Retooling of robot systems for alternating workpiece designs

Requirements and solutions

Retooling processes on robot systems are necessary to handle changing workpiece and production versions. But each of these processes lead to unproductive times, entail a high error potential, and require additional knowledge and training.

Thus, good concepts for minimizing set-up times are, first of all, a business necessity to influence productivity as little as possible.

This article examines technical aspects and solutions to be considered for the development of efficient set-up concepts and has a look on the question where in an automation system component change must be addressed in order to achieve this goal.

First, there is the actual robot sequence program. Once created for a new version, it only needs to be started when the version returns. Setting up a new component for the first time is easy thanks to the flexibility and free programmability of a robot. Depending on the robot, it may not even be necessary to intervene in the robot program. Then, only the parameters of a new workpiece are transferred, and the robot sequence program is designed accordingly.

For workpiece-guided processes (i. e. the workpiece is moved by the robot), it is the gripper tool which must be retooled. In the case of tool-guided processes, the workpiece holder in which the workpiece is provided is affected. There are various options and strategies for retooling the tool (often a gripper tool), depending on the frequency and budget of this process. The most cost-effective solution includes exchangeable or adjustable gripper jaws. In this case, these are designed as interchangeable parts that can be changed using screws or quick- release fasteners or can be adjusted in stages or continuously.

It is also possible to use a gripping tool driven by a servomotor that can move the jaws into different positions. In these cases, retooling is usually not necessary. However, well designed stepped jaws may also make it possible to dispense with retooling the gripping tool.

Another option is to change the entire tool. Gripper changing systems are used for this purpose, which are either operated manually by an operator or automatically. In automatic systems, the robot has all the change tools available in a magazine, a kind of gripper rack, and the robot itself fetches the right tool for the selected program.
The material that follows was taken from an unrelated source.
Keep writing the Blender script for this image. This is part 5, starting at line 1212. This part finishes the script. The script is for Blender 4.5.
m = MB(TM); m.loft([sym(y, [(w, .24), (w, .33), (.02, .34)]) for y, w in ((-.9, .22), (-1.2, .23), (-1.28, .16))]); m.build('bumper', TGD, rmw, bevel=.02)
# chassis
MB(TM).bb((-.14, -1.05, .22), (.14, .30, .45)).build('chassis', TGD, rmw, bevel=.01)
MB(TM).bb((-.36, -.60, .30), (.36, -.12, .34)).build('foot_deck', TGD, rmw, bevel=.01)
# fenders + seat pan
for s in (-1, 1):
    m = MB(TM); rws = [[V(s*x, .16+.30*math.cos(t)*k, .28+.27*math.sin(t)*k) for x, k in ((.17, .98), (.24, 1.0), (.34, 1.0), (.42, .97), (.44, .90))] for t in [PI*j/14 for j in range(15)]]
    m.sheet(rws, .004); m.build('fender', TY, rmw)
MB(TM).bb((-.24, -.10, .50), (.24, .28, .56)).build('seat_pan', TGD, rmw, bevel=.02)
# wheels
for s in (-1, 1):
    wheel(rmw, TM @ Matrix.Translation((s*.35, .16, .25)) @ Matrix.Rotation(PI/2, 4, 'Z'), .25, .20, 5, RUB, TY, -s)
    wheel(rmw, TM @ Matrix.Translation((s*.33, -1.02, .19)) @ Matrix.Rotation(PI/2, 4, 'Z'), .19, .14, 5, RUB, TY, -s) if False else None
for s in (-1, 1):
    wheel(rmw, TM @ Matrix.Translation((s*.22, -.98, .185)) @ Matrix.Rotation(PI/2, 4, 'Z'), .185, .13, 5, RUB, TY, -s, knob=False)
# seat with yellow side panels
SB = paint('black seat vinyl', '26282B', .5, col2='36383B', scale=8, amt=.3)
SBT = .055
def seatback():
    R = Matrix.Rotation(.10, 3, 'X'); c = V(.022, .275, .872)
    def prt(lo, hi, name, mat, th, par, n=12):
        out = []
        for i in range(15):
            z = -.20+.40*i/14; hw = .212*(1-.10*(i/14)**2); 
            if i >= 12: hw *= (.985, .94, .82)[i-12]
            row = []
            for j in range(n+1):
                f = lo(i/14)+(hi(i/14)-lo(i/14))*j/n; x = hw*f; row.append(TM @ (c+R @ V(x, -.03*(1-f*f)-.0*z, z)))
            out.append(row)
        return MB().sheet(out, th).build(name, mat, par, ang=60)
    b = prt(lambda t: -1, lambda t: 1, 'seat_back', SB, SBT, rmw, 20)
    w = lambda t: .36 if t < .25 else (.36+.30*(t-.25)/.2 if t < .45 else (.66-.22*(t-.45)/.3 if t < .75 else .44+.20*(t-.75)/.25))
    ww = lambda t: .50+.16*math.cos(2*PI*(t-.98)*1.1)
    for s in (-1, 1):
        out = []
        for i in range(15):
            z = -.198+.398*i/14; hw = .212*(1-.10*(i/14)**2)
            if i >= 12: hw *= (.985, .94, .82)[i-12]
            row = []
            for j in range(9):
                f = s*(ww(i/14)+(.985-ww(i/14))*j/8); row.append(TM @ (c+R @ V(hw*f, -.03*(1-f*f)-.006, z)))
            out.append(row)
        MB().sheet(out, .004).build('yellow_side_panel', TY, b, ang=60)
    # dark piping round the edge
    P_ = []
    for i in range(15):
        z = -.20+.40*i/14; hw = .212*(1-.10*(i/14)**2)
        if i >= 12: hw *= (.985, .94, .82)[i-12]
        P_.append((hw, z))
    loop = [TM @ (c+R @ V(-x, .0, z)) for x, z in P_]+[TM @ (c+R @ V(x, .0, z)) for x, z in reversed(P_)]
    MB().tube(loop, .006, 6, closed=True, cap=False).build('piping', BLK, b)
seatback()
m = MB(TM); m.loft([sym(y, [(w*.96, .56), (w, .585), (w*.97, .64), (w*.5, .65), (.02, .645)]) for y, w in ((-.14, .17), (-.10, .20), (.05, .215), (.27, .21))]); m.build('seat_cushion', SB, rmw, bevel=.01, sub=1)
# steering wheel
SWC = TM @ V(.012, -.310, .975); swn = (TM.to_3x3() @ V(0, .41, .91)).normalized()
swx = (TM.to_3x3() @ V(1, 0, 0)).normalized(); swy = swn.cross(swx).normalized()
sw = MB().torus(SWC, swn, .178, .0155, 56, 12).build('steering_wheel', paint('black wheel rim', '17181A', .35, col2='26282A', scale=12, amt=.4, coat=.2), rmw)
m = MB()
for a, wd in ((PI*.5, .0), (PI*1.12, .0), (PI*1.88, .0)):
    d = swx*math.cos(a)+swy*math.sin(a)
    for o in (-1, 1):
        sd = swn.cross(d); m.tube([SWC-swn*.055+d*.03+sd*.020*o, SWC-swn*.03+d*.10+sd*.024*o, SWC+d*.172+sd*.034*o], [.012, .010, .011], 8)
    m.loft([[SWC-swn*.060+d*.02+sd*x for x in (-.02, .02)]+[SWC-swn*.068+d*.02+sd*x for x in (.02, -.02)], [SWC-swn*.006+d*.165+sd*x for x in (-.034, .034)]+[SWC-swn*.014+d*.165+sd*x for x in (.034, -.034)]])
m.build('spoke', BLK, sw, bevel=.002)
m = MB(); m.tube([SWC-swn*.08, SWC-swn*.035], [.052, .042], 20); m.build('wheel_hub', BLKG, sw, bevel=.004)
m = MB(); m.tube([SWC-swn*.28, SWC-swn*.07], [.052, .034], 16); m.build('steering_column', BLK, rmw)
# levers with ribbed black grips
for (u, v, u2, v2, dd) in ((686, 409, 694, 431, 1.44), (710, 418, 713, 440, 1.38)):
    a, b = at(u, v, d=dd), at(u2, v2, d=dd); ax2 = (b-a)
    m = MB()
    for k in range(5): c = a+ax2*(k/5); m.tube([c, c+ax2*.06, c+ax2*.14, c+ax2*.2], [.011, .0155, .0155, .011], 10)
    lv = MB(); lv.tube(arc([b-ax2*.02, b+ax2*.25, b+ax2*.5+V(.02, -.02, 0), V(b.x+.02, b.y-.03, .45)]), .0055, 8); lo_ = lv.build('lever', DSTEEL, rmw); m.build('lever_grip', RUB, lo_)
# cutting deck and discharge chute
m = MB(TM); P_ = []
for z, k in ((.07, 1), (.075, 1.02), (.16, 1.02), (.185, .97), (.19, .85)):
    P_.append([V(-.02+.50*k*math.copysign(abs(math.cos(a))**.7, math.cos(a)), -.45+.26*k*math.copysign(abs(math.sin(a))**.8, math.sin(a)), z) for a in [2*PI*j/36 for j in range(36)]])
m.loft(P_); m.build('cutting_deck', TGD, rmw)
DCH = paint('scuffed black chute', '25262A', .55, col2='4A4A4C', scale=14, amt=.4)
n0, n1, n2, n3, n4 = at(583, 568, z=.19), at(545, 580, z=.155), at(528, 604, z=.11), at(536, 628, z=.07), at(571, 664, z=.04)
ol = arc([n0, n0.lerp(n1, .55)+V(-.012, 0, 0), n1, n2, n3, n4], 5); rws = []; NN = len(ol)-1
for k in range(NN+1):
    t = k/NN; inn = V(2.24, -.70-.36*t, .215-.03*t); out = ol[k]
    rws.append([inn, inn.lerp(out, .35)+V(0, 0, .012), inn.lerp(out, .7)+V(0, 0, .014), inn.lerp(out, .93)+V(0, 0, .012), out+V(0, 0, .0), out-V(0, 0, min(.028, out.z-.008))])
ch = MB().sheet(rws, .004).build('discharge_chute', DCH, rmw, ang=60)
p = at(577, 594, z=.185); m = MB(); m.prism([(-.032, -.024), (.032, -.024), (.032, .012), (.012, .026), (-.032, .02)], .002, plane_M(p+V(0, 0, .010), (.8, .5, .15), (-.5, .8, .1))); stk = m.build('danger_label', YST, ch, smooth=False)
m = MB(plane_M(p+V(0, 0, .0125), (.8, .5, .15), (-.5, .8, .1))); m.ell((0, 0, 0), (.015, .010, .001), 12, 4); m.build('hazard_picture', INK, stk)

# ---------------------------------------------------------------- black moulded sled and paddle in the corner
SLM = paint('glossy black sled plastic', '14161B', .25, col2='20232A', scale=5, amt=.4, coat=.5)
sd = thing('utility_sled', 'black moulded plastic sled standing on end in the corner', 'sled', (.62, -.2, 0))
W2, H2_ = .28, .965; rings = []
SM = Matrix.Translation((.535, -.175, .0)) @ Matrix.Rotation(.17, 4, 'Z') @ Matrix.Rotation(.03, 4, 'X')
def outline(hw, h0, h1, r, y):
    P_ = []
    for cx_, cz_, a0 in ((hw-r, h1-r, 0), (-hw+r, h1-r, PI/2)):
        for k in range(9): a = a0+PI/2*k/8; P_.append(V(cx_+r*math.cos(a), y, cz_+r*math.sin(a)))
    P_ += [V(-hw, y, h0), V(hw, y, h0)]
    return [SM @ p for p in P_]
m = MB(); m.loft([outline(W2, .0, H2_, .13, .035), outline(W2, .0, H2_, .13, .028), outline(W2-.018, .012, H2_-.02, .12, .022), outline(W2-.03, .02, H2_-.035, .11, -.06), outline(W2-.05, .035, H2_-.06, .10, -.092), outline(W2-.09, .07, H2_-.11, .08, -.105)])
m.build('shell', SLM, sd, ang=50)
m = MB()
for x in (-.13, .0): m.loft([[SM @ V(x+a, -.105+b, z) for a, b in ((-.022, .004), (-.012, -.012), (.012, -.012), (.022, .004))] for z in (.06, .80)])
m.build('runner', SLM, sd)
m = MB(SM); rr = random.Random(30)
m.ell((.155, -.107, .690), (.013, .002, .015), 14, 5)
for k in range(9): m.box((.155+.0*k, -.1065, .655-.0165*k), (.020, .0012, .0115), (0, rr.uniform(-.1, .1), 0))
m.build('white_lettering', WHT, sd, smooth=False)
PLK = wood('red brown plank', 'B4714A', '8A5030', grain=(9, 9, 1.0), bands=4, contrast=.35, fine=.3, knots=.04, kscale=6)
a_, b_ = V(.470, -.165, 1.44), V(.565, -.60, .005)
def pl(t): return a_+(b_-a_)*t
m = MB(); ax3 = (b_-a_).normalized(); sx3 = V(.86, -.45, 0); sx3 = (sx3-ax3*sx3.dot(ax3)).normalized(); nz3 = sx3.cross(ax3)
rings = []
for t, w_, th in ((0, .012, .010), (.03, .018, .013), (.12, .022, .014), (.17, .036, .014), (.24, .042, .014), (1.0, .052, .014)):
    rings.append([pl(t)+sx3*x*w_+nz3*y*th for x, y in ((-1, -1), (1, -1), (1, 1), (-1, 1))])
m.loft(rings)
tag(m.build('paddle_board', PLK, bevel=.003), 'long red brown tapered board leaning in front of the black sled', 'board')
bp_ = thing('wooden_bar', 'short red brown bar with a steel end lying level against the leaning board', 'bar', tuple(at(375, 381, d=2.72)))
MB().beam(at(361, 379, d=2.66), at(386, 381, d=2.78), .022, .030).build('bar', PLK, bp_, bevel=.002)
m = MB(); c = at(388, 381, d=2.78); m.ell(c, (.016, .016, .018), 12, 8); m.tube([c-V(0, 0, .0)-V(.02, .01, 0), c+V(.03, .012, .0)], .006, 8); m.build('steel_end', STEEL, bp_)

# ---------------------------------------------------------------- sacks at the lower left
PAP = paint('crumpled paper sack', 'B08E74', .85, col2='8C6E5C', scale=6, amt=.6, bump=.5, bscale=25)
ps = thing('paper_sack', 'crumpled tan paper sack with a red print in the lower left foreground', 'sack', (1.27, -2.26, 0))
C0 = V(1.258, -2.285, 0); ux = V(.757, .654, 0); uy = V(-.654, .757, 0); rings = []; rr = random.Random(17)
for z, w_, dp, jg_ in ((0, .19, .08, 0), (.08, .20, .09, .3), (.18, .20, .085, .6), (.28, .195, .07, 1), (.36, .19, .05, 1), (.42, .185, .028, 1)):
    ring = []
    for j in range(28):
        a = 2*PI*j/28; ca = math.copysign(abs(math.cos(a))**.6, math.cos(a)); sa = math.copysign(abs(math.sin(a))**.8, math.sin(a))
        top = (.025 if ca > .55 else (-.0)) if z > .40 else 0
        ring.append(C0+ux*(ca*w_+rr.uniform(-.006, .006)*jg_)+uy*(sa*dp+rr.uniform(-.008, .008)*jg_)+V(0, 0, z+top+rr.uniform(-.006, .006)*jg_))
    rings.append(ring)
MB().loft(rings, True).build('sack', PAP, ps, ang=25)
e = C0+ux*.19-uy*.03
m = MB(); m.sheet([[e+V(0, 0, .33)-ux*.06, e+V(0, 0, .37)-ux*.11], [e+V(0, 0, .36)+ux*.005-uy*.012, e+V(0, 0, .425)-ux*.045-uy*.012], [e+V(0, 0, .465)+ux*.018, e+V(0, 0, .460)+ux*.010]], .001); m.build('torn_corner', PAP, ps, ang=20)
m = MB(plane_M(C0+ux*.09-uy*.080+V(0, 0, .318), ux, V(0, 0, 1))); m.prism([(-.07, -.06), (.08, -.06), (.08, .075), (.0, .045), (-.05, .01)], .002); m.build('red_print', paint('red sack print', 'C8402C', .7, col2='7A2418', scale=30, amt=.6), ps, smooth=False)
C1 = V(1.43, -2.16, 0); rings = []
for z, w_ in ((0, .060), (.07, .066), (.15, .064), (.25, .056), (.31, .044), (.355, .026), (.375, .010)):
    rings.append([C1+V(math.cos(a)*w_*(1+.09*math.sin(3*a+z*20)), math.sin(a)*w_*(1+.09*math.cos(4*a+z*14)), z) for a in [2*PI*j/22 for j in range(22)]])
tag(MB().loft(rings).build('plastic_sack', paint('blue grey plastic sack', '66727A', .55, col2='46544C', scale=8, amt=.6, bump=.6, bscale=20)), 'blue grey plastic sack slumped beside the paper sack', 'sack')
Furthermore, the raw and finished part storage systems usually must be changed or loaded with the correct component version. If components are supplied and removed in workpiece carriers, these are independent of the component in the most cases. This means that they can be picked up the same way and only differ in terms of their inlays. In the case of bulk material supply, the conversion of the raw and finished part storage systems is more complex, unless this can be avoided by a clever choice of universal holders.

Of course, the actual machining or manufacturing process must also be converted. This e. g. means the tool or plastic injection molding machine itself. Before the actual production process can begin, a plausibility check is carried out via the electrical interface. This ensures that the robot sequence and all assembled parts of the machine match. When changing grippers, RFID chips are often mounted on the change parts to prevent the sequence program from starting if the gripper is not fitted correctly. Other common safety precautions include obtaining explicit confirmation from the operator before restarting the machine as well as starting the robot at a reduced speed.

The procedure for retrofitting is described in the system documentation, which must be supplied in the national language in accordance with the Machinery Directive. EGS Automation, an AMETEK brand, carries out a detailed operator briefing when handing over new systems, in which, among other things, the topic of converting the system is trained and practiced using the documentation. For larger systems, step-by-step operator guidance via the system screen is also possible.

In addition, good set-up concepts are characterized by a correspondingly durable and low- wear design of fastenings and fits, which ensure that the contact points still fit exactly and are not worn out even after numerous set-up processes.

Finally, ergonomics is an important issue. If the gripper exceeds a certain weight, a manual tool change only makes sense with aids, or you can opt for an automatic change by the robot. The accessibility of the positions to be set up should also be as ergonomic as possible.

An efficient set-up concept is then rounded off by subtleties such as clear marking of the change parts and the option of tool-free changeover or at least the option to dispense with special tools for the process.